A propósito de la educación, el catedrático de Economía y Estrategia de la London School of Economics, Luis Garicano, exponía en un artículo reciente que los tres fundamentos claves para salir adelante en una economía del conocimiento son «un nivel avanzado de confianza en el uso de las matemáticas y la estadística, una capacidad elevada para escribir un argumento no sólo correcto gramaticalmente, sino razonado con claridad y convicción, y un nivel avanzado de inglés». Manejar ideas, datos, símbolos e información será fundamental en un mundo auxiliado por los robots donde los trabajos bien pagados serán escasos. Y, sin embargo, vivimos a años luz de abordar como es debido ese pilar decisivo del Estado del Bienestar que es la educación.

¿Cuántos chicos abandonan sus estudios sin saber lo más elemental para conducirse como es debido en la exigente sociedad de hoy? Ni la comprensión lectora, ni la base matemática, ni el uso desenvuelto de inglés se adquieren en la enseñanza secundaria devaluada de un país que sólo puede presumir en el ámbito educativo de su fracaso escolar y de una Universidad que suele ser la continuidad de ese fracaso.

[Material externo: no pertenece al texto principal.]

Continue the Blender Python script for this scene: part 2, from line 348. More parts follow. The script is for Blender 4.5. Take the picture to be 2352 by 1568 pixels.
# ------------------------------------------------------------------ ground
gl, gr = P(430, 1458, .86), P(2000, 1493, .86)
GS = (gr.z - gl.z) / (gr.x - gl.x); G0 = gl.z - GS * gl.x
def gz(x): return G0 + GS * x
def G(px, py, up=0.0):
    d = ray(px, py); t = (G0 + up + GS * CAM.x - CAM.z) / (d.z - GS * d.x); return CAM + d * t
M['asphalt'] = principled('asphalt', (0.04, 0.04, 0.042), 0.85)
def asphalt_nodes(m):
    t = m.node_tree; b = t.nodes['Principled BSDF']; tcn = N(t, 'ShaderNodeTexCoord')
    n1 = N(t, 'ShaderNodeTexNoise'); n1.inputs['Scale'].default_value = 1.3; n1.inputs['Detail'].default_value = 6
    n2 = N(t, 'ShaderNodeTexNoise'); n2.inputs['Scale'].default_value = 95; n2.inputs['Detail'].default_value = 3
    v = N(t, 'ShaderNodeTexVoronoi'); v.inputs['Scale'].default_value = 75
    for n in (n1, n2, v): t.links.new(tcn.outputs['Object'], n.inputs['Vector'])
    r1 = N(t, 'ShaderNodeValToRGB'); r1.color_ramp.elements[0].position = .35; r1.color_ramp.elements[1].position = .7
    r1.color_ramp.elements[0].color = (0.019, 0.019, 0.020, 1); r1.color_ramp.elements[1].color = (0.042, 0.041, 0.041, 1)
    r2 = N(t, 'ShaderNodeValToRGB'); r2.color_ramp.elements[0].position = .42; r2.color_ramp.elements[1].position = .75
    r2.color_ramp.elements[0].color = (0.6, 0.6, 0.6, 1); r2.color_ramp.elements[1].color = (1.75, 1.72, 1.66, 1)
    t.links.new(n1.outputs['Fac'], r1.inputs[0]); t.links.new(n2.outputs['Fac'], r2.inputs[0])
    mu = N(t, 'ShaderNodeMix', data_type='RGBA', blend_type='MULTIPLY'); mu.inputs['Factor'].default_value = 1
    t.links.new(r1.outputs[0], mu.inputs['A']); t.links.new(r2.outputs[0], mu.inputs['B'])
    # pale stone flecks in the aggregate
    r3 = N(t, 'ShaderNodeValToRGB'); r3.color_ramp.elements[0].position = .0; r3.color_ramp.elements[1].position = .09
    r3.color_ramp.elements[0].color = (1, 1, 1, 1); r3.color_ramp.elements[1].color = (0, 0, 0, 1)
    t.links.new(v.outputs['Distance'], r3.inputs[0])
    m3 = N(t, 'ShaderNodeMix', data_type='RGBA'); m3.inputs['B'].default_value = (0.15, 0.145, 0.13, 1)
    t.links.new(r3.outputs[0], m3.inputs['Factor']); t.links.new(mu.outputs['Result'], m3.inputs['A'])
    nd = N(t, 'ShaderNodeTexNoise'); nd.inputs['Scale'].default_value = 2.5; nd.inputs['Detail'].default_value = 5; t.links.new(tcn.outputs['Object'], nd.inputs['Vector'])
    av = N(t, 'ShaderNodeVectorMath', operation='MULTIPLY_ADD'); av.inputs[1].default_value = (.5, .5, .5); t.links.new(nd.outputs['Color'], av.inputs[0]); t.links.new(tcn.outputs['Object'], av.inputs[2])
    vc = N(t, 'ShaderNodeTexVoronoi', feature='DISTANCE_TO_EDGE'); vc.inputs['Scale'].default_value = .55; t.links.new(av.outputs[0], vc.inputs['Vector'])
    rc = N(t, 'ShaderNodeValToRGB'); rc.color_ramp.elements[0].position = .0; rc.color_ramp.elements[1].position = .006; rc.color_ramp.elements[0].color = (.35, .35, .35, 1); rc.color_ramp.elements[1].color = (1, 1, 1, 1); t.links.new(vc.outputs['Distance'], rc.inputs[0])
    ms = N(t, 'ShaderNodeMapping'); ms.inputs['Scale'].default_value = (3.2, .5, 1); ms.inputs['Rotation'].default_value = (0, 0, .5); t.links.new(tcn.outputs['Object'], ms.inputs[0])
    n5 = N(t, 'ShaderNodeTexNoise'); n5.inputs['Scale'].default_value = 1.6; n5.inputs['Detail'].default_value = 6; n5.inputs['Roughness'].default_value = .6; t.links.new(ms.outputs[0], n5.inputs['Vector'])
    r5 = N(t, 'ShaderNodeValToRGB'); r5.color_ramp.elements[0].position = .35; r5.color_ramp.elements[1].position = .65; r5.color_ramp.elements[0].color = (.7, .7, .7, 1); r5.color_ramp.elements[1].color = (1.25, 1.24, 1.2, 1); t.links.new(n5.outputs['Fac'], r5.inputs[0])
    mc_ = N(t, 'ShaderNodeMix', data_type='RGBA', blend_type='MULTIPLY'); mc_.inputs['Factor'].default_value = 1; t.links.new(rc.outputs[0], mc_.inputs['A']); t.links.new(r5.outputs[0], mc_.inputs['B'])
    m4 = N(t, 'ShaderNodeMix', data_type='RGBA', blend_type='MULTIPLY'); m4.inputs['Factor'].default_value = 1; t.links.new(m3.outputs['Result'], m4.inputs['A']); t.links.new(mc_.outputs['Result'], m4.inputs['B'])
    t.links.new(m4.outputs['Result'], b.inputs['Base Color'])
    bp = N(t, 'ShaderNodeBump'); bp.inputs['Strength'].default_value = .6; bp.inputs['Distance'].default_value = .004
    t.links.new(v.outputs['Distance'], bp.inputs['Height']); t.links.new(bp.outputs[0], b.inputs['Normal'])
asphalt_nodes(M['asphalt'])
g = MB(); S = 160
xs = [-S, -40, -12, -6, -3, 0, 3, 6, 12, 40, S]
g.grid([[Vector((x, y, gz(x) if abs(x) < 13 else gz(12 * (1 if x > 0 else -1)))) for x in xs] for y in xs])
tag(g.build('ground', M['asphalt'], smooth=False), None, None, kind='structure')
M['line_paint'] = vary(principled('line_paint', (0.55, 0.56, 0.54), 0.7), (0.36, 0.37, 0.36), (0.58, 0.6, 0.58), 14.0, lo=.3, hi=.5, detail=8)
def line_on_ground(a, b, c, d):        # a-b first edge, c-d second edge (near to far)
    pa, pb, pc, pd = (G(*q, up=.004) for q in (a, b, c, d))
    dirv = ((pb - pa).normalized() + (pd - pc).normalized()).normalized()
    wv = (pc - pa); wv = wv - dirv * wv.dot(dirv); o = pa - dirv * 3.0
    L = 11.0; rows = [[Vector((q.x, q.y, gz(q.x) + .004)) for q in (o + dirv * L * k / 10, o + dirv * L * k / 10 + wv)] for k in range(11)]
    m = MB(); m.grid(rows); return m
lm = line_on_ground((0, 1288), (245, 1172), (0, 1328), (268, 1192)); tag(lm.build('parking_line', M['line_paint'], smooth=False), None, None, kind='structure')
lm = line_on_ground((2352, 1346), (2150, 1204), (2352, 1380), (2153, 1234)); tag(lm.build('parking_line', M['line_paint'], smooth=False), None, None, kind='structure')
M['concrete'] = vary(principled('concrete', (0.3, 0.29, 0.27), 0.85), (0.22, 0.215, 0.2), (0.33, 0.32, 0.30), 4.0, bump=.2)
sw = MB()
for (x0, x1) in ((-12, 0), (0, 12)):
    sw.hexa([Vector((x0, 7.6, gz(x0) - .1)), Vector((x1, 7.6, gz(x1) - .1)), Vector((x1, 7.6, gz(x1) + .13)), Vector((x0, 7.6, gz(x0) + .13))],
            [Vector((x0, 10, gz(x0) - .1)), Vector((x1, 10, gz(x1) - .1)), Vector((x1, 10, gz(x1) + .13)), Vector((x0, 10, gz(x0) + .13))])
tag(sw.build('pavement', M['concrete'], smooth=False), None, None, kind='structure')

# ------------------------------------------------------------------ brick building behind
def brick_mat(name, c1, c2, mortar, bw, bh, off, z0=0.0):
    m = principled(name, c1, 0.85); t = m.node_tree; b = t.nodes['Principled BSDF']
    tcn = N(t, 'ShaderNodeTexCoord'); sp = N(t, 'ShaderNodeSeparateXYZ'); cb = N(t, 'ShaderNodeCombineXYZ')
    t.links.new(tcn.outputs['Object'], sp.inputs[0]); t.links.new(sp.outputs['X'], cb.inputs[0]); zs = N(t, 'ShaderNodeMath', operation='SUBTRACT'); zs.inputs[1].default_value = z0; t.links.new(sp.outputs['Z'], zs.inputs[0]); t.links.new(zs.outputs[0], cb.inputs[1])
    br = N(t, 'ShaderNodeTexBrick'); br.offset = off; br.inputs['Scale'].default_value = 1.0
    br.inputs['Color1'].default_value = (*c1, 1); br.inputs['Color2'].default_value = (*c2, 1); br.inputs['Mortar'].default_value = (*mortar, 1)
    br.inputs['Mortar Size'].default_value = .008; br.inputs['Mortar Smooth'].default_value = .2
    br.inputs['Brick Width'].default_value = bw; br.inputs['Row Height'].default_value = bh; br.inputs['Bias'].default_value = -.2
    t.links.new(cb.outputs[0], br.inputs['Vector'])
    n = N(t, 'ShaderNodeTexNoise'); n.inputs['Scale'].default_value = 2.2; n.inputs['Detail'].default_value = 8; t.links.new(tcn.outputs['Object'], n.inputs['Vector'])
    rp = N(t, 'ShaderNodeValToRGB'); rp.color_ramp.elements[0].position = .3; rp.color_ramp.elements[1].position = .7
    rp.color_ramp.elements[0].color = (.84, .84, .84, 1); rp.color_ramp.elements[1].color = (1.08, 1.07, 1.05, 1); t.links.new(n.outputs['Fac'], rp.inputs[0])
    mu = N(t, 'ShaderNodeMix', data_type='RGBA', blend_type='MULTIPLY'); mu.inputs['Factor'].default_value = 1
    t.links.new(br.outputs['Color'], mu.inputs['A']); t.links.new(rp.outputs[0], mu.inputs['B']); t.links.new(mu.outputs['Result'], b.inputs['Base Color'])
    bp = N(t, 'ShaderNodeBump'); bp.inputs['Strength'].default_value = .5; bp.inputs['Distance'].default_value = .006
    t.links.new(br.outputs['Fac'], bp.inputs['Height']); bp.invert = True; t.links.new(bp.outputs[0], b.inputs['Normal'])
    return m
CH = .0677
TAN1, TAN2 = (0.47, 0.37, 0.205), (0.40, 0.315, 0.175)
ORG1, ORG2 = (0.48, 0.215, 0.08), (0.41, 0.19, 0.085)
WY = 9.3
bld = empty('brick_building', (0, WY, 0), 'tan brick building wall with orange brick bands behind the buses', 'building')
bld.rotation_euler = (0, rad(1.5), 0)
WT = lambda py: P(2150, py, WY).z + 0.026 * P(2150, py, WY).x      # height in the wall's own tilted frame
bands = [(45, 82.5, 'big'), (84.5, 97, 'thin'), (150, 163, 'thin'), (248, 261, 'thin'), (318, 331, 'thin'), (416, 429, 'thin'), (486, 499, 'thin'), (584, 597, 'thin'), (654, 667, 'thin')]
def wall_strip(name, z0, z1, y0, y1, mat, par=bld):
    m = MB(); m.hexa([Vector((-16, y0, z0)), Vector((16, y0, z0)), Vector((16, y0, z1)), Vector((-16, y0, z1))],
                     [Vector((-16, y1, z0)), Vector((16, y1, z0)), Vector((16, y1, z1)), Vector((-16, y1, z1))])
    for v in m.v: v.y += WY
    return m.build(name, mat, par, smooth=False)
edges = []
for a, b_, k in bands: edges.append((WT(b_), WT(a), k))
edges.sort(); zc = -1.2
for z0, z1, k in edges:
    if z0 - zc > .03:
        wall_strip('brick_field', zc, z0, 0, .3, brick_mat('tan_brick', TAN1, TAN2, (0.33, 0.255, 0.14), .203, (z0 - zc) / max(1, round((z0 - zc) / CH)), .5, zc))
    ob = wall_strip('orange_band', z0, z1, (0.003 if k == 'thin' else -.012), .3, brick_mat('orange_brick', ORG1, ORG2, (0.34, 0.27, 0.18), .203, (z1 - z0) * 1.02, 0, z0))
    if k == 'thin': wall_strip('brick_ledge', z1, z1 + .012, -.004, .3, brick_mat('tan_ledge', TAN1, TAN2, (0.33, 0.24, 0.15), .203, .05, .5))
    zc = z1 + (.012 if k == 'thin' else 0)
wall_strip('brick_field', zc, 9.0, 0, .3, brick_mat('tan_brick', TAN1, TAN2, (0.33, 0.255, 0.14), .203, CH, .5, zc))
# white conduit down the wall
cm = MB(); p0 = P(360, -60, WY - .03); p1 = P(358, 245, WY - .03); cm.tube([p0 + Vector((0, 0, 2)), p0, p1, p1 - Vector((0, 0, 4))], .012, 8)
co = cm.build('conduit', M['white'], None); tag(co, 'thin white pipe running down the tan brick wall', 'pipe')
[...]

Los fundamentos educativos tampoco se fomentan, claro está, con huelgas como la del 14-N, tan costosa para la economía española y tan dañina para la maltrecha imagen exterior del país. Parar no es lo más conveniente cuando lo que se nos exige a todos es trabajar más que nunca para ser eficientes y competitivos, y cuando hay tantos compatriotas en la cola del paro.